Trump: Sudan, Israel to normalize relations

Washington, Oct 23 (efe-epa).- US President Donald Trump announced Friday an agreement between Sudan and Israel to normalize relations and informed Congress that he plans to remove the African nation from Washington’s list of state sponsors of terrorism.
“This is one of the great days in the history of Sudan,” Trump said after inviting reporters into the Oval Office during his conference call with Israel’s Benjamin Netanyahu and Sudanese Prime Minister Abdalla Hamdok.
“It is a new world,” Netanyahu said. “We are cooperating with everyone. Building a better future for all of us.”
Gen. Abdel Fattah al-Burhan, the chair of the Sovereignty Council that has governed Sudan since strongman Omar al-Bashir was ousted in April 2019 after three decades in power, also took part in the call.
“The leaders agreed to the normalization of relations between Sudan and Israel and to end the state of belligerence between their nations,” according to a joint statement released by the White House.
The announcement came hours after Trump signed a letter notifying Congress that he plans to rescind Sudan’s designation as a State Sponsor of Terrorism, as he signaled earlier this week in a tweet.
Dropping Khartoum from the list “follows on Sudan’s recent agreement to resolve certain claims of United States victims of terror and their families,” the White House said.
“Yesterday, the transitional government of Sudan transferred $335 million into an escrow account for these victims and their families,” the statement said.
Yet that money, which Khartoum borrowed from the African Export-Import Bank, will not become available to the victims until Congress passes legislation re-establishing Sudan’s sovereign immunity from lawsuits in US courts.
Sudan was placed on the US terrorism blacklist in 1993 for harboring al-Qaeda founder Osama bin Laden and US courts have deemed Khartoum an accomplice in the group’s 1998 attacks on the US embassies in Kenya and Tanzania and the assault in 2000 on the destroyer USS Cole in Yemeni waters.
At the end of last year, the US agreed to remove Sudan from the list if Khartoum met two conditions: cooperate in the fight against terrorism and compensate the terror victims.
The caretaker government denied reports that linked Trump’s tweet on Monday with Sudan’s agreeing to follow in the footsteps of the United Arab Emirates and Bahrain by establishing diplomatic ties with Israel.
“We say loud and clear that the removal of Sudan from the list of countries sponsoring terrorism is not related to any other issue,” Foreign Minister Omar Qamaraldin said Tuesday.

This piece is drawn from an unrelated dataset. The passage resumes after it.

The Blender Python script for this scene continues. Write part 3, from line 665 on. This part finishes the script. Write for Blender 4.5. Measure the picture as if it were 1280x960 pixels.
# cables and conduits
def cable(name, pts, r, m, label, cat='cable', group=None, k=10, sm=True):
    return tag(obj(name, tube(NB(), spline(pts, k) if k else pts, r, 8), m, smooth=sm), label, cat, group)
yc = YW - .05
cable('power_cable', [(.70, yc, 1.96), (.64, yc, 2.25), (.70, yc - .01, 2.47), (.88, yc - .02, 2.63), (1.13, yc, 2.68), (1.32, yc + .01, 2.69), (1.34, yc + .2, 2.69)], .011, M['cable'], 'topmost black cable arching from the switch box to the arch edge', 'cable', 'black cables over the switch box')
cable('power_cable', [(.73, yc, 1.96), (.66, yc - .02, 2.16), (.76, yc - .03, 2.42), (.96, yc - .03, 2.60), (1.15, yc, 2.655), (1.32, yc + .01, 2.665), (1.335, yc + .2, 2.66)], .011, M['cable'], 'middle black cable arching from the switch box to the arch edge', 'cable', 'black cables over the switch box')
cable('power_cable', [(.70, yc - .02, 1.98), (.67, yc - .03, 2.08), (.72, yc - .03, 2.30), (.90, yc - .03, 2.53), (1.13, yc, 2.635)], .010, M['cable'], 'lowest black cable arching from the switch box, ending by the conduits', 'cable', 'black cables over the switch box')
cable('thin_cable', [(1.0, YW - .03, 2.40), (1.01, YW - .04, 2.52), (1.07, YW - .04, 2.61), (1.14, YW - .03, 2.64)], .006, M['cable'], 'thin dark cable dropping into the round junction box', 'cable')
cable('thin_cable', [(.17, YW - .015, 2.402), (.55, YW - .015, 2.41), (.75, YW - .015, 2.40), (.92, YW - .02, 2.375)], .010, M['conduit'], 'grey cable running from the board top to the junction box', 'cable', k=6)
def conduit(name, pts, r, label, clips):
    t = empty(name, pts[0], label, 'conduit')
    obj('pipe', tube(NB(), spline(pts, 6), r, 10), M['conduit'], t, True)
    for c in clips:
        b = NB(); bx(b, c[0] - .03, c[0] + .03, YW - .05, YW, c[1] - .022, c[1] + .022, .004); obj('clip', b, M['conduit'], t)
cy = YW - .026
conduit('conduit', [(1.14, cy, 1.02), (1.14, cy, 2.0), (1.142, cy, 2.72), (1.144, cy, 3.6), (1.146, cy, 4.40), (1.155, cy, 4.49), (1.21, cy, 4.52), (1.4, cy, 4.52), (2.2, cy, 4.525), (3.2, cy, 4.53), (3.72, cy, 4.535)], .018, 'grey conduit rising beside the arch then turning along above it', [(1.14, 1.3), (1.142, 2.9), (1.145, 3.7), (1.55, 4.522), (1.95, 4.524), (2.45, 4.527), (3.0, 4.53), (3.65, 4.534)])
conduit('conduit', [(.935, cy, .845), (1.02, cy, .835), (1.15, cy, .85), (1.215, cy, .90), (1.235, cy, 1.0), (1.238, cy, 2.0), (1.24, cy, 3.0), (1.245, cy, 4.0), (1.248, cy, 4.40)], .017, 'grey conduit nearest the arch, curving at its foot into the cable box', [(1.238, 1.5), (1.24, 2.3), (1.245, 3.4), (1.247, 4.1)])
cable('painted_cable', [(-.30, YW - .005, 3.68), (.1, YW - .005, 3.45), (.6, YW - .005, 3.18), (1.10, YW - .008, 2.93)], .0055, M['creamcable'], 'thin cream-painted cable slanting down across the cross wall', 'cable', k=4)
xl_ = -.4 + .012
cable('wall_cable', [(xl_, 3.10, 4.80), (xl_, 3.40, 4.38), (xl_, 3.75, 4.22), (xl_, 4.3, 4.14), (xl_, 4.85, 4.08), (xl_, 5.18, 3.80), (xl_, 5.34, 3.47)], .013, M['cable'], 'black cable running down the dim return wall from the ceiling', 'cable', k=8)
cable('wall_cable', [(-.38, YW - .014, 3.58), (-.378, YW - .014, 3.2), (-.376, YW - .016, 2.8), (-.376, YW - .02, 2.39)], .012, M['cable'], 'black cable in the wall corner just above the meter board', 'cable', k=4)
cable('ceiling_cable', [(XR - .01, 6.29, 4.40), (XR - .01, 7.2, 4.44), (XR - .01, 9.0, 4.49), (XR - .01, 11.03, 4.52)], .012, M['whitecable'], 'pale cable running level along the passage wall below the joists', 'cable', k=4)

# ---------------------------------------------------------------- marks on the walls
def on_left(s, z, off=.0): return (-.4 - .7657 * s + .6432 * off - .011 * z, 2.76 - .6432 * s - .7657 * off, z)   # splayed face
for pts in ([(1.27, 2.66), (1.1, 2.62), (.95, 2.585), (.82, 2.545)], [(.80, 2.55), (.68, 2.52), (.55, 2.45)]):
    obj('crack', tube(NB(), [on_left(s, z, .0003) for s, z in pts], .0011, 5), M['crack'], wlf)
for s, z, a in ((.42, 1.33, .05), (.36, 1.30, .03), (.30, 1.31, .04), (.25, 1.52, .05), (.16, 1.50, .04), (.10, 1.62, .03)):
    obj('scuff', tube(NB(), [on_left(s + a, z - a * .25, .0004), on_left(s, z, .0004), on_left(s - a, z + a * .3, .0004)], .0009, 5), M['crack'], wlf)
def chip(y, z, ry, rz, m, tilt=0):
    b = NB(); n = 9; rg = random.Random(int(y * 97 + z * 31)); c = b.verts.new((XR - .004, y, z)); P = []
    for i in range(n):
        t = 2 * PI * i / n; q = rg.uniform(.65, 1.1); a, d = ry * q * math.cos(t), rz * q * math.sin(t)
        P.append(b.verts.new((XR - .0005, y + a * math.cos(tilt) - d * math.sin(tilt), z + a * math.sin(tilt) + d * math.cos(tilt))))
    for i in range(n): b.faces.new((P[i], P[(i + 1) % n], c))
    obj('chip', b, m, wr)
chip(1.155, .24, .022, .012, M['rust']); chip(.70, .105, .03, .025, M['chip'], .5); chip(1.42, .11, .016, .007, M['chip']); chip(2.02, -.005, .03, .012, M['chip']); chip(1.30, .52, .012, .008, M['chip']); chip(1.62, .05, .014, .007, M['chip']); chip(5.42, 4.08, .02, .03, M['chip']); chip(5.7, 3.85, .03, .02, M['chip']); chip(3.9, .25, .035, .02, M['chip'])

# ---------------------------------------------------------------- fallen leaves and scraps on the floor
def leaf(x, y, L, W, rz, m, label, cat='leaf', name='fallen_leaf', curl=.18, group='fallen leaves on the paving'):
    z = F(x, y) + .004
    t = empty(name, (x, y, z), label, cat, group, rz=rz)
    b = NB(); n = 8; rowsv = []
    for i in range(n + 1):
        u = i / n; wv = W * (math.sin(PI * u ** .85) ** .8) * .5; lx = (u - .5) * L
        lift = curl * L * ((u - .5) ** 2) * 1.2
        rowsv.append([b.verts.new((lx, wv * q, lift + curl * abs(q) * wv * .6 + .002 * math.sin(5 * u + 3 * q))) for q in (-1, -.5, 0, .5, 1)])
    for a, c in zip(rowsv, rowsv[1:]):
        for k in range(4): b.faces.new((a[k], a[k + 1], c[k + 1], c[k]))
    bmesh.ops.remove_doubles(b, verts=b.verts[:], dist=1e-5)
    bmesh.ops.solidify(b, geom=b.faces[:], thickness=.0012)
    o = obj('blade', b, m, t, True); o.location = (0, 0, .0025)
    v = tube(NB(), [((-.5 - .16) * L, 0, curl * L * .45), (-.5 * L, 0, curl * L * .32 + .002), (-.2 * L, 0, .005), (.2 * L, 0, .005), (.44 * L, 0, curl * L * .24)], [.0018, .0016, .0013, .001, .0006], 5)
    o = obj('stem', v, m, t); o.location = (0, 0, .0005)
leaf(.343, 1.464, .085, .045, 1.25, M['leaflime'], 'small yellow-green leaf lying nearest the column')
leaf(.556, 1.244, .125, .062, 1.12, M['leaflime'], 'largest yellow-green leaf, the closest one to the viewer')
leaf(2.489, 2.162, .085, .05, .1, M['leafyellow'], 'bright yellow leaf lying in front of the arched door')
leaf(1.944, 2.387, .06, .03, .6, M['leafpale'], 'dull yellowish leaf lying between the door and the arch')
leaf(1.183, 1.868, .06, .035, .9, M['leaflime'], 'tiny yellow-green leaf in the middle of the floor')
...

Apparently, Trump’s willingness to sign the letter to Congress ahead of the conference call was enough to satisfy the Sudanese demand that the issues of the terror list and normalization with Israel not be linked.
“Thanks to President @realdonaldtrump for signing today the executive order to remove Sudan from #SSTL,” Hamdok tweeted Friday, referring to the State Sponsors of Terrorism List.
“We’re working closely with the US Administration & Congress to conclude the SSTL removal process in a timely manner. We work towards int’l relations that best serve our people,” the Sudanese prime minister wrote.
Hamdok told US Secretary of State Mike Pompeo on Aug. 25 that the transitional government did not have the power to make a decision about relations with Israel.
The removal from the terrorism list will allow Sudanese institutions to maintain “banking relations with Western banks, and especially the US and European banks,” Finance Minister Heba Mohamed Ali said earlier this week.
More importantly, she said, Sudan will be able to benefit from World Bank programs for the poor countries, “which could help the country with $1.7 billion annually.”
Ali said Khartoum will also gain access to an IMF mechanism that can make it easier to manage Sudan’s $60 billion in sovereign debt.